Arnold Palmer Invitational Participants’ Apparel and Gear Will Honor Tournament Namesake’s Umbrella Logo

Numerous athletes, including current basketball behemoth LeBron James and Cy Young Award-winning pitcher Felix Hernandez, have earned nicknames that feature “King” in them, but for many sports enthusiasts, only one star, Arnold Palmer, deserves the sobriquet “The King.” (Fans of NASCAR dynamo Richard Petty, lob your complaints here.) The golfing legend left us Sept. 25 at age 87, but his influence will receive the royal treatment tomorrow through Sunday, as a few of the 120 entrants in the Arnold Palmer Invitational will cart equipment or don apparel featuring his umbrella logo.

The artistic tribute will occur over the course of the tournament’s 39th celebration, with the Florida-situated Bay Hill Club and Lodge as the setting.
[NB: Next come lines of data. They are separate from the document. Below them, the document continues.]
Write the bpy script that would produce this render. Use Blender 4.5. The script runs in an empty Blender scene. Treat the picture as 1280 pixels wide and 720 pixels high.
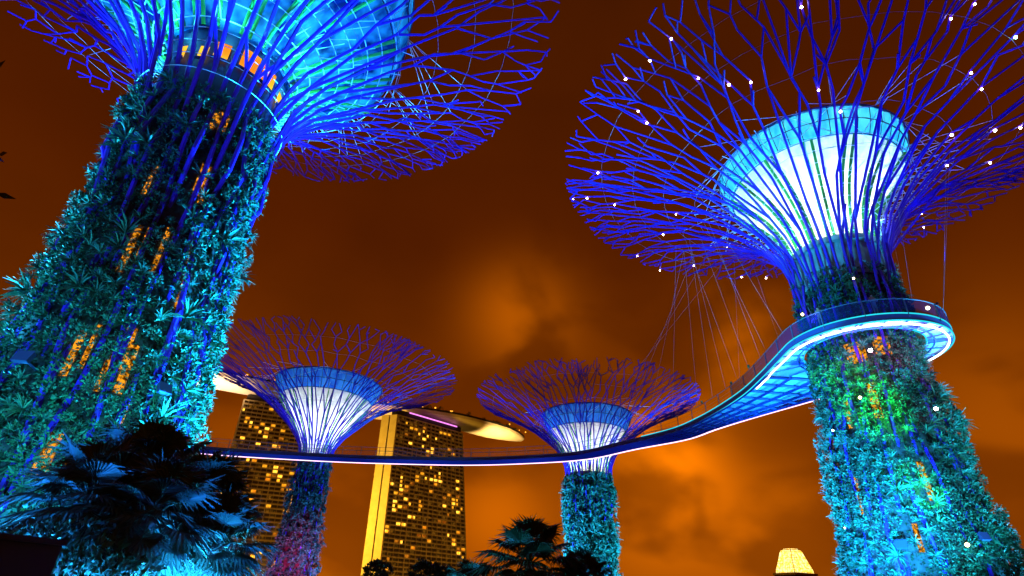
import bpy, math, random
import numpy as np
from mathutils import Vector, Matrix, noise as mnoise

random.seed(7)
rng = np.random.default_rng(11)
S = bpy.context.scene
COL = S.collection
R = math.radians
PI = math.pi

# ------------------------------------------------------------------ camera
cam_d = bpy.data.cameras.new('camera'); cam = bpy.data.objects.new('camera', cam_d); COL.objects.link(cam)
cam_d.sensor_width = 36.0; cam_d.lens = 700 / 1280 * 36
cam_d.clip_start = 0.1; cam_d.clip_end = 6000
cam.matrix_world = Matrix.Translation((0, 0, 1.7)) @ Matrix.Rotation(R(90 + 29.7), 4, 'X') @ Matrix.Rotation(R(2.34), 4, 'Z')
S.camera = cam

# ------------------------------------------------------------------ render + exposure
S.render.engine = 'CYCLES'
cy = S.cycles
cy.use_denoising = True
cy.max_bounces = 5; cy.diffuse_bounces = 2; cy.glossy_bounces = 2; cy.transmission_bounces = 4; cy.transparent_max_bounces = 8
cy.caustics_reflective = False; cy.caustics_refractive = False
cy.sample_clamp_indirect = 4.0
S.view_settings.view_transform = 'Standard'; S.view_settings.look = 'None'
S.view_settings.exposure = 0.0; S.view_settings.gamma = 1.0

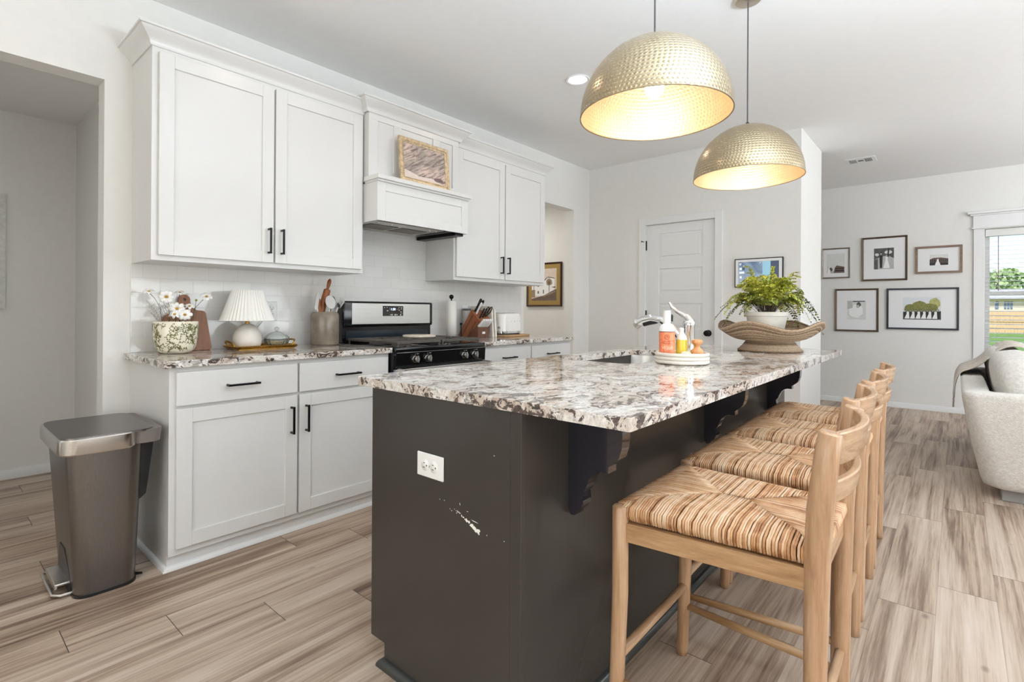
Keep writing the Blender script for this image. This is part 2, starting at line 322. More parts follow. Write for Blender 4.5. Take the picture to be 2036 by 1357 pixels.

It comes as a result of December outreach to equipment and apparel companies in the hope that many would want to give today’s stars a colorful and respectful way to acknowledge the seven-time major champion and owner of 62 PGA Tour triumphs.

“There were no stipulations to it,” Arnold Palmer Golf chief marketing officer Kevin Smith told Golf Digest. “It’s simply their interpretation of what they want to do, but we wanted to provide an option beyond simply putting on a lapel pin.”

With freedom to fete the influential figure, whose aforementioned victories place him fifth on the all-time wins list, golfers will be hoping to play and look far above par thanks to the 1960s-issued symbol that Palmer, frustrated with proceedings during a session to choose a company logo, conceived upon exiting the gathering and glimpsing a woman with a multi-colored umbrella. The idea has met with considerable favor, with Smith saying that Puma and four-time Tour winner Rickie Fowler planned a special line that includes two pairs of shoes, one of which will become an auction item to benefit the Arnie’s Army Charitable Foundation. Three-time Tour winner Billy Horschel took to Twitter to relay his excitement over having the red, yellow, white and green emblem affixed to his collar and golf balls.

The $8.7 million event will also commend its namesake by endowing the victor with a red alpaca cardigan sweater, akin to what Palmer frequently donned, rather than a customary navy blue blazer. Some serious spoils, then, will go to the one who emerges from the field, with glasses of Arnold Palmer, a combination of iced tea and lemonade that Innovative Flavors has hawked since 2001, making an appropriate celebratory drink.